• YOUR OBJECTIVE
Repeat exactly the lines from the start of the material below up to and including the "h.build('door_hardware', H, smooth=False)" line.

• DATA SHOWN

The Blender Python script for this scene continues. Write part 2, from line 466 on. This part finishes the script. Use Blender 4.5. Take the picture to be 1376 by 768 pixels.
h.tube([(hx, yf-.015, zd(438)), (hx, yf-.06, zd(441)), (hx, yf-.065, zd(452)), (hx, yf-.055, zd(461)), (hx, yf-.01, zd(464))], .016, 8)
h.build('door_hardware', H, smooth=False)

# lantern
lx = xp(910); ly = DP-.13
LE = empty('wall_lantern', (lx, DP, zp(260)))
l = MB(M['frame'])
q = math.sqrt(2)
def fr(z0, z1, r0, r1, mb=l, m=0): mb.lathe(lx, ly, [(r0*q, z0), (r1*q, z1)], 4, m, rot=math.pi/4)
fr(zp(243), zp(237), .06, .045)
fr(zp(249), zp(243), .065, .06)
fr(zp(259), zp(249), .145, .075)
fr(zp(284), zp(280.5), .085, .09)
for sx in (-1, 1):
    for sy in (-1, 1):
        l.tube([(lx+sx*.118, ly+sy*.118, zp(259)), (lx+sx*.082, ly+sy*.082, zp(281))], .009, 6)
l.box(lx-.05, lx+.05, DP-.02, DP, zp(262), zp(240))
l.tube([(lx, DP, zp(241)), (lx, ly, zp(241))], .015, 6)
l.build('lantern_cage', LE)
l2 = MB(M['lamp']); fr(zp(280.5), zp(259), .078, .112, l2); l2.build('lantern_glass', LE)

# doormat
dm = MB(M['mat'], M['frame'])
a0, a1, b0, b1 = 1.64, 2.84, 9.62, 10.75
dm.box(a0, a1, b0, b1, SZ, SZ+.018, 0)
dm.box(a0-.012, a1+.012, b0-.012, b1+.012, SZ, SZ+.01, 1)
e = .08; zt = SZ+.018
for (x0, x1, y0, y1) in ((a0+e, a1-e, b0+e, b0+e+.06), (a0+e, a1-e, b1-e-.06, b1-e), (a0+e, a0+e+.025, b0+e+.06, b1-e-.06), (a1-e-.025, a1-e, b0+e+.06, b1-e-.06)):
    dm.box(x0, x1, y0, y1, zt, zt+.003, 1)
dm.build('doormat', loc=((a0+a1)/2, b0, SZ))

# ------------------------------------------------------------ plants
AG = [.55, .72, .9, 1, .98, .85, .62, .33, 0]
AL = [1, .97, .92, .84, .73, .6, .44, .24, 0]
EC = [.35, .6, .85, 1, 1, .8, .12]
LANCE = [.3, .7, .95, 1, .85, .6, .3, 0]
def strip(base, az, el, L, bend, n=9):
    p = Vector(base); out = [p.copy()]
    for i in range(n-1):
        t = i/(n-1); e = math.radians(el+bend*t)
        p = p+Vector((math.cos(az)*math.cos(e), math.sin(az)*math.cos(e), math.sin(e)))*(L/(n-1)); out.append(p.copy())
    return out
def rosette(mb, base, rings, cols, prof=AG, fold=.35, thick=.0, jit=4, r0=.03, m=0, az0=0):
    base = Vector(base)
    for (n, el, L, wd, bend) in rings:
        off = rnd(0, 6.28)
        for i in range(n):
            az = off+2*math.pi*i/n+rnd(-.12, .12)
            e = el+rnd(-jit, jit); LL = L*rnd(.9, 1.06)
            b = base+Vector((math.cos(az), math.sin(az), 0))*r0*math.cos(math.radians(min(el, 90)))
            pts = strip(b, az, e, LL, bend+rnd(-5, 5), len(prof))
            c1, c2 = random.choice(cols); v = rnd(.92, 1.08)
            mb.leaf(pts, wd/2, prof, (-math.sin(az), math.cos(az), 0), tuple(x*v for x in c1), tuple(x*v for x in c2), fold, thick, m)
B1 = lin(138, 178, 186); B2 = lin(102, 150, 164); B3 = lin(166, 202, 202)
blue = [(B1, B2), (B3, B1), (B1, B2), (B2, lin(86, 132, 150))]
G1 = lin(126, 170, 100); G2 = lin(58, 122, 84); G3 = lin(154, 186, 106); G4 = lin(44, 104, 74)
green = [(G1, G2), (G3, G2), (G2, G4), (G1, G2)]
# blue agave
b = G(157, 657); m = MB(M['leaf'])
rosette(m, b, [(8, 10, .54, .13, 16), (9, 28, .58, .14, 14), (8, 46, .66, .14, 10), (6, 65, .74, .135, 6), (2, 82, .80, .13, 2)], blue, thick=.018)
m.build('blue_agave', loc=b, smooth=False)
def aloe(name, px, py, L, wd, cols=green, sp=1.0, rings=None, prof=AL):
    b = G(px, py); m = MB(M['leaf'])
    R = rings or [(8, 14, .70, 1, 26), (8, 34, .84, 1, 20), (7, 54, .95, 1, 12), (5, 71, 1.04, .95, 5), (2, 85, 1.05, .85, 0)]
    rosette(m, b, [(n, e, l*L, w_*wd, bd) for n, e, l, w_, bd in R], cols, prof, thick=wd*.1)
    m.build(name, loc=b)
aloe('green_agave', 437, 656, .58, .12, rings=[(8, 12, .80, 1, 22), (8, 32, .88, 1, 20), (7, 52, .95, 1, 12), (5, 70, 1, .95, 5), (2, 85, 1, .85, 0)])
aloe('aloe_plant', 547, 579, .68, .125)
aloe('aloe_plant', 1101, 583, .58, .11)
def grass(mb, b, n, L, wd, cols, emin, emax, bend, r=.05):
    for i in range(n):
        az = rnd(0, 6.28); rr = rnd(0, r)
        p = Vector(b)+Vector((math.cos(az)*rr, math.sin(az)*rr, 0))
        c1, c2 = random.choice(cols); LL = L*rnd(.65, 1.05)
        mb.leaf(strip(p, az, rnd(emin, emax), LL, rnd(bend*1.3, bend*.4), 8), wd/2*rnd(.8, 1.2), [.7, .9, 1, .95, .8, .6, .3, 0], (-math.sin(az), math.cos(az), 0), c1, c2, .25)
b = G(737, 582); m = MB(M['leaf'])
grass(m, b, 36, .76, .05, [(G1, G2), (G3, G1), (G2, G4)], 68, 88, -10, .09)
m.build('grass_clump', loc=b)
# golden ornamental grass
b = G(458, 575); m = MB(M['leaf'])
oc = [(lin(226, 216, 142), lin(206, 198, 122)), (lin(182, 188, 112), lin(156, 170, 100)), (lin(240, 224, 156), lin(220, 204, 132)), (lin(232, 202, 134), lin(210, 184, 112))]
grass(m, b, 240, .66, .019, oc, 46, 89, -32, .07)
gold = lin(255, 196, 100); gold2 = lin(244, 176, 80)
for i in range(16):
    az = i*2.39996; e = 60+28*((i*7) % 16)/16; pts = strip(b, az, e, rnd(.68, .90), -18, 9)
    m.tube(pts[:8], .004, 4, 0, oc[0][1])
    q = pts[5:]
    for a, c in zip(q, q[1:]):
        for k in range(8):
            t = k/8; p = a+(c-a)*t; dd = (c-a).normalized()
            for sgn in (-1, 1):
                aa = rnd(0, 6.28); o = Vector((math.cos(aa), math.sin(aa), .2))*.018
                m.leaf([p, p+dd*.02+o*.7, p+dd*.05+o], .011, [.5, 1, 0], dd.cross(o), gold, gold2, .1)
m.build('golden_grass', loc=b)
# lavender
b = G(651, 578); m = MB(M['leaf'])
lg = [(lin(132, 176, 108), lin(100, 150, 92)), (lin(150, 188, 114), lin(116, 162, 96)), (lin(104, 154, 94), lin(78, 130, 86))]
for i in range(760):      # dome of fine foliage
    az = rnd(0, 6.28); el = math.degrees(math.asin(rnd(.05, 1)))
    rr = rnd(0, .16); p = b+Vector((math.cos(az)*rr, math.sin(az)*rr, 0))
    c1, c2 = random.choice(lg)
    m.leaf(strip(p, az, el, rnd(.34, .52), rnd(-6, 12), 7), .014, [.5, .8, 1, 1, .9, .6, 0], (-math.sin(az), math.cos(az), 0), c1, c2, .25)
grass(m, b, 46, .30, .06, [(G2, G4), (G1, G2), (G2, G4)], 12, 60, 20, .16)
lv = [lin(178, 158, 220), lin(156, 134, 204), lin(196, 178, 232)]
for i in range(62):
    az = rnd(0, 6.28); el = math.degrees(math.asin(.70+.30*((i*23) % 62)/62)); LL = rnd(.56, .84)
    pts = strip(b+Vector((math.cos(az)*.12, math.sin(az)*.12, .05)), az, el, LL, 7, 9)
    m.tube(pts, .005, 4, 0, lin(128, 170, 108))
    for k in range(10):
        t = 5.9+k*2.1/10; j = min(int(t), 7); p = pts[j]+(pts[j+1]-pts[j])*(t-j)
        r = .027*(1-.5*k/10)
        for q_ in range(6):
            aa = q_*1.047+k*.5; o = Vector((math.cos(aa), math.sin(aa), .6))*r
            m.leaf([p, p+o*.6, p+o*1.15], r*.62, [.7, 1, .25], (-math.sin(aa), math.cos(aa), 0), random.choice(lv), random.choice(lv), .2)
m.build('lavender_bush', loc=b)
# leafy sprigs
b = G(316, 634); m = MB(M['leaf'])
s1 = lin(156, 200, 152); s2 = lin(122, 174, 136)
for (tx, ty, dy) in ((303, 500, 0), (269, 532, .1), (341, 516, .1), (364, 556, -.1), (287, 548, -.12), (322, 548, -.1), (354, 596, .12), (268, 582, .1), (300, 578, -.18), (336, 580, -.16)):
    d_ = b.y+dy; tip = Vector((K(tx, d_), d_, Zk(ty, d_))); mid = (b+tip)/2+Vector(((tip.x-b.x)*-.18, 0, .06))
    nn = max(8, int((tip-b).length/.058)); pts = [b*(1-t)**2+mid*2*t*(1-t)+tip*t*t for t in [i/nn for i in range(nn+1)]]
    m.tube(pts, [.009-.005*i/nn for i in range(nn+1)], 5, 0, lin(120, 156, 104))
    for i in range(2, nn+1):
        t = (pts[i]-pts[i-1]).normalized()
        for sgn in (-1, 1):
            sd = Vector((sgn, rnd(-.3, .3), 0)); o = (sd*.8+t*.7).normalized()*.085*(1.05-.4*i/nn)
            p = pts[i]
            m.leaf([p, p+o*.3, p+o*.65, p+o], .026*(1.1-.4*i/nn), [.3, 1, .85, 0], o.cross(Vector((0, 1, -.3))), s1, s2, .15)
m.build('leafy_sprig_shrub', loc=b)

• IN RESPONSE
The Blender Python script for this scene continues. Write part 2, from line 466 on. This part finishes the script. Use Blender 4.5. Take the picture to be 1376 by 768 pixels.
h.tube([(hx, yf-.015, zd(438)), (hx, yf-.06, zd(441)), (hx, yf-.065, zd(452)), (hx, yf-.055, zd(461)), (hx, yf-.01, zd(464))], .016, 8)
h.build('door_hardware', H, smooth=False)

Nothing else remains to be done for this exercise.